Treasured Torah which can only be displayed for a few minutes at a time have gone on show in the days before Shavuot.

The National Library of Israel (NLI) has released a series of video clips featuring four of the most significant Torah scrolls from its world-leading Judaica collection.

They are so delicate, the Torah scrolls are not available for public viewing – they were only brought out from the NLI vaults for a few minutes to be filmed and photographed, with approval and supervision from conservation experts.

Shavuot, the Jewish holiday celebrating the giving of the Torah, is celebrated this year from June 4 in the evening until nightfall of the following day.

The items featured include fragments from a 1,000 year-old Yemenite Torah scroll, which were found in a bookbinding, as well as one of the world’s smallest legible Torah scrolls, measuring just six centimeters – about two-and-a-third inches in height.

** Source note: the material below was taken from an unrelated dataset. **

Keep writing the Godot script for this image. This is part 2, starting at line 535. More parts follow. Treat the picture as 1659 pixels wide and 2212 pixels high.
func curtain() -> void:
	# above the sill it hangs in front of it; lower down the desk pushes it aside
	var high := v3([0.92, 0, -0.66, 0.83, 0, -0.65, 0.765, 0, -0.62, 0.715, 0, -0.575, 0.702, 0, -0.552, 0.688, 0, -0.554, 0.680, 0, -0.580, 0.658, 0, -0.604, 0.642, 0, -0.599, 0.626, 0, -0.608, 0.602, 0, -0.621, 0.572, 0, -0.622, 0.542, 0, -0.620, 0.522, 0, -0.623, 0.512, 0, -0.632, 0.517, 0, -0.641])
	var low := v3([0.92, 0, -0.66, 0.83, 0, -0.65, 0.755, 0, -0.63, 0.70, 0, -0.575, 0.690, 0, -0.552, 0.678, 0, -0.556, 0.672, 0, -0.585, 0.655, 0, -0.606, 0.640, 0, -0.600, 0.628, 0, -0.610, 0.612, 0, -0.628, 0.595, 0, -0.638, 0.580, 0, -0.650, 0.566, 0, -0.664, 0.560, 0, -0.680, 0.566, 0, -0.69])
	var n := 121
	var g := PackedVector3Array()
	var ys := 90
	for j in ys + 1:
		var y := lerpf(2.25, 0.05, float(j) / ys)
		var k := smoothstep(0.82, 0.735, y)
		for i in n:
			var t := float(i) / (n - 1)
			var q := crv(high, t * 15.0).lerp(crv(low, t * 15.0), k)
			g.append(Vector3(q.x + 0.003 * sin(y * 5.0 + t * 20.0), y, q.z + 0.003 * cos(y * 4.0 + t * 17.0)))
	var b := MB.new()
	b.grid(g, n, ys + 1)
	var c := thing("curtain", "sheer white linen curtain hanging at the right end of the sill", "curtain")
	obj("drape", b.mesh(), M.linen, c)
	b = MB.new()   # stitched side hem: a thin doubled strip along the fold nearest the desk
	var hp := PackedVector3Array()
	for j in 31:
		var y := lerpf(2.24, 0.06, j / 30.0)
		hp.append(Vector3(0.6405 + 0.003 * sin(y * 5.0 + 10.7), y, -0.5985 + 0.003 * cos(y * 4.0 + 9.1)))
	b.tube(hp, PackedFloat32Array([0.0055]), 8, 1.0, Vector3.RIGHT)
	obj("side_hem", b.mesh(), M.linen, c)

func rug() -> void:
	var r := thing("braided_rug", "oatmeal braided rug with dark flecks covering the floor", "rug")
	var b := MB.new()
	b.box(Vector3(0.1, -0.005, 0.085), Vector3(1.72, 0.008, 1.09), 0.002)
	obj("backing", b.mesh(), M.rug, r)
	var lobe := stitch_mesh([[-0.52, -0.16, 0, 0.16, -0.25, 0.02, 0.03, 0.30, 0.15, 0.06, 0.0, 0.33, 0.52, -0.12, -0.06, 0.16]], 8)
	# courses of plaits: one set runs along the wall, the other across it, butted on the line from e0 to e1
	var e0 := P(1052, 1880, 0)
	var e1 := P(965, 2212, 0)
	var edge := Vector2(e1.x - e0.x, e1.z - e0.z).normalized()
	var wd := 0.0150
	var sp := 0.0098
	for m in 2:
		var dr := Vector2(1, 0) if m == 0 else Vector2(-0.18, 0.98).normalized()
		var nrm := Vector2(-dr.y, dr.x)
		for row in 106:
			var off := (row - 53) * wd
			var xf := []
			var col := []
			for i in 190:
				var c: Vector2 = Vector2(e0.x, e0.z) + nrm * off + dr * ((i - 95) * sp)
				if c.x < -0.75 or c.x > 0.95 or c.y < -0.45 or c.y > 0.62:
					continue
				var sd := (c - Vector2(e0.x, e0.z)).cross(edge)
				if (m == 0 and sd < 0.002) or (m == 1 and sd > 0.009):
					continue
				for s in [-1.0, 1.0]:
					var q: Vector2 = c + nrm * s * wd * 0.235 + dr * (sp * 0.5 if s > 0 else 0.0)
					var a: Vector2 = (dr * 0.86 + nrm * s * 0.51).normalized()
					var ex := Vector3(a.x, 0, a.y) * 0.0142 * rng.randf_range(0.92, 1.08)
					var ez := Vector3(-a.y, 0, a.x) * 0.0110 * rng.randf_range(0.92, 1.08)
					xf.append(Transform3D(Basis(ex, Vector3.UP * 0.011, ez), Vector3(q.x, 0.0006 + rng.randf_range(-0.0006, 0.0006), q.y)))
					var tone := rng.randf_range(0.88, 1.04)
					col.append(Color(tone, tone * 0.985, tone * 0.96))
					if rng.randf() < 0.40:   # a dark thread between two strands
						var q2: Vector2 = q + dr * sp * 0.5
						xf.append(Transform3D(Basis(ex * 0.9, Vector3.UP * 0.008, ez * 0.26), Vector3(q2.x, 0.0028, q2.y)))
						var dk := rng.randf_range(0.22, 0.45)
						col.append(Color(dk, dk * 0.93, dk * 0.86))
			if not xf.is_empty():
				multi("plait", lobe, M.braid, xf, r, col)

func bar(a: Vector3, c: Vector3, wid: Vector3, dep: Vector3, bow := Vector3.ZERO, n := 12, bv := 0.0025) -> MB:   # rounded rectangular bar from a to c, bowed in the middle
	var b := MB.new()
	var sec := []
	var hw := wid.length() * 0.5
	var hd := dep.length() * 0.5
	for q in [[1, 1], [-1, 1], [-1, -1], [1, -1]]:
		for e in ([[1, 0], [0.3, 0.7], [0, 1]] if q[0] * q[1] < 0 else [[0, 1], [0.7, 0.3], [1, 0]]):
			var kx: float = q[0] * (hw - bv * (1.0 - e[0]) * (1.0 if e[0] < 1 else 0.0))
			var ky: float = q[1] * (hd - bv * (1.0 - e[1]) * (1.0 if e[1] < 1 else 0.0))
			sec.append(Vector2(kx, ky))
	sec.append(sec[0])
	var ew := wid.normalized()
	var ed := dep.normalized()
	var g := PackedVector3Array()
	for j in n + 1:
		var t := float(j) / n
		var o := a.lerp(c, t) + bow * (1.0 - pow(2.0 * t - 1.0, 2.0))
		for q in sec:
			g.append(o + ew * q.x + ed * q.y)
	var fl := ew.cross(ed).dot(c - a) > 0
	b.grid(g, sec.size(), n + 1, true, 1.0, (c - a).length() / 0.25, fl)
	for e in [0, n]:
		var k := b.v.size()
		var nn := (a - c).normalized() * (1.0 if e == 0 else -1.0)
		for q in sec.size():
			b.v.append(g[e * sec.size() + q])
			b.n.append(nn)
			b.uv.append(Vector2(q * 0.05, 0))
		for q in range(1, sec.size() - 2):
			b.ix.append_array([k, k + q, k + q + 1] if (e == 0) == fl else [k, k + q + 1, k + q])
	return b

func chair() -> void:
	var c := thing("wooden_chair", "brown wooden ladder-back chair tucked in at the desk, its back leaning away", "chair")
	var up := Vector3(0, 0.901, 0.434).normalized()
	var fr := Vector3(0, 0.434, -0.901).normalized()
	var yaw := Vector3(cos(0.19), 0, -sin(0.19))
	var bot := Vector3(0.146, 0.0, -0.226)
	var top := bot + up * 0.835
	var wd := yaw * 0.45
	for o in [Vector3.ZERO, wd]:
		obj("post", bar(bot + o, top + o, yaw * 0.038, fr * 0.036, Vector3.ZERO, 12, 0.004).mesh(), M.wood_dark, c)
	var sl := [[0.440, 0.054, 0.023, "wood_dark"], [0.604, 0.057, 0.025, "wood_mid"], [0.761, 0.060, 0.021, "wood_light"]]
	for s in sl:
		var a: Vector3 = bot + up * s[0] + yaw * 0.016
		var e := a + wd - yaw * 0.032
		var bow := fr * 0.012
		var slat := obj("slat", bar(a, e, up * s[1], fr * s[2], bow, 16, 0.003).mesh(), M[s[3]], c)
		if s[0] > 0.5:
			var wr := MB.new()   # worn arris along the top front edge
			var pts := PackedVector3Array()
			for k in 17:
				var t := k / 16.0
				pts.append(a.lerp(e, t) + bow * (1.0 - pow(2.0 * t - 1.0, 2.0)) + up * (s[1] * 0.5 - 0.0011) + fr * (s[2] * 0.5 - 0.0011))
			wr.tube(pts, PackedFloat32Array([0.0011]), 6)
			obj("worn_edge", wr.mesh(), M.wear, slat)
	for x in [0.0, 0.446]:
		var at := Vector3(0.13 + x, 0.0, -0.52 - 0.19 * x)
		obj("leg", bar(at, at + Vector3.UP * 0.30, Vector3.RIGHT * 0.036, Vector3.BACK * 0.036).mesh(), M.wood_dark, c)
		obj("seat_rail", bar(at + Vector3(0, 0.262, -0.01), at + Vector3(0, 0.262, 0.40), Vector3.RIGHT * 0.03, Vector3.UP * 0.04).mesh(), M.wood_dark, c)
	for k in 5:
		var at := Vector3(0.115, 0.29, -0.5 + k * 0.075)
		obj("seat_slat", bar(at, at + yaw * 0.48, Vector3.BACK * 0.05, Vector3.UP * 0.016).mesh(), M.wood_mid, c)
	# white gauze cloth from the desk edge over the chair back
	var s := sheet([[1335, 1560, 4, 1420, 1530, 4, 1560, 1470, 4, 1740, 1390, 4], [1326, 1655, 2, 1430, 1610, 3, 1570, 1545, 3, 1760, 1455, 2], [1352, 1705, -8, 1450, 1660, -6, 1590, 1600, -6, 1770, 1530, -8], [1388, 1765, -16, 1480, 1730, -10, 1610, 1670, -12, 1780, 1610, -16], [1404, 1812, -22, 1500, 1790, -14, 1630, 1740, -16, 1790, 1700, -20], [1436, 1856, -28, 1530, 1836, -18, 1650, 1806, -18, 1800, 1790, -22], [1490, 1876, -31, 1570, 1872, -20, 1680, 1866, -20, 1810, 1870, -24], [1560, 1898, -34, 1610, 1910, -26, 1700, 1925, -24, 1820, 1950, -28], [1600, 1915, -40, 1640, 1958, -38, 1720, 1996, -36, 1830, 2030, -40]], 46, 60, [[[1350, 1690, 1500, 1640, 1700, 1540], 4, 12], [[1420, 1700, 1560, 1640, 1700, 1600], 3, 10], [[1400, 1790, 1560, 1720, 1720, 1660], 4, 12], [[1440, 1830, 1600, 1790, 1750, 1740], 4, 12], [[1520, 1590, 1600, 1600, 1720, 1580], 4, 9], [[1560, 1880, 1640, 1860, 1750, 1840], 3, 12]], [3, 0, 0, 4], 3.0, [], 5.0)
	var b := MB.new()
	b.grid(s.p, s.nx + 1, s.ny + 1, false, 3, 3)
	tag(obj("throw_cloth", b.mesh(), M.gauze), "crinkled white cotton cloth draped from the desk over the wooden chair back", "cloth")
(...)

The other two scrolls featured have exceptional stories behind them.

Scholars believe that the “Rhodes Torah” was written in Iberia in the 15th century, and that Sephardic refugees brought it to Rhodes, where it was used for hundreds of years in the Kahal Shalom Synagogue, now the oldest synagogue in Greece.

Just a few days before the Nazis deported nearly all of Rhodes’ Jews in 1944, the scroll was smuggled out and placed in the custody of the local mufti, Sheikh Suleyman Kasiloglou.

The mufti is said to have hidden the Torah under the pulpit of a local mosque, and the scroll subsequently survived the war, even though the vast majority of the Rhodes Jewish community did not.

The final scroll featured in the series was believed to have been owned by Saul Wahl, a prominent Jewish merchant and adviser to royalty who, according to legend, served as King of Poland for just one day in the late 16th century.

The Saul Wahl Torah features staves made of ivory and horns, and decorated with silver.

It also comes with its own miniature holy ark, featuring a door made from a 17th century Torah shield.

Each day leading up to Shavuot weekend, the National Library of Israel is posting a new clip on its English Facebook and Twitter accounts.

The NLI’s world-leading Haim and Salomon Judaica Collection includes

  • the vast majority of Hebrew and Jewish books, journals and magazines ever published;
  • thousands of Hebrew-letter manuscripts,
  • digital and microfilm copies of some 90,000 such manuscripts from collections across the globe;
  • the world’s largest collection of Jewish music;
  • hundreds of personal archives of leading figures.
  • Maimonides’ commentary on the Mishna in his own handwriting;
  • the world’s largest collections of ketubot and Haggadot;
  • Hebrew books dating to the advent of Hebrew printing;
  • the Gershom Scholem Library – the world’s foremost resource for the study of Kabbalah, Jewish Mysticism and Hasidism.

The entire NLI collection will soon move to the new National Library of Israel next to the Knesset in Jerusalem early next year.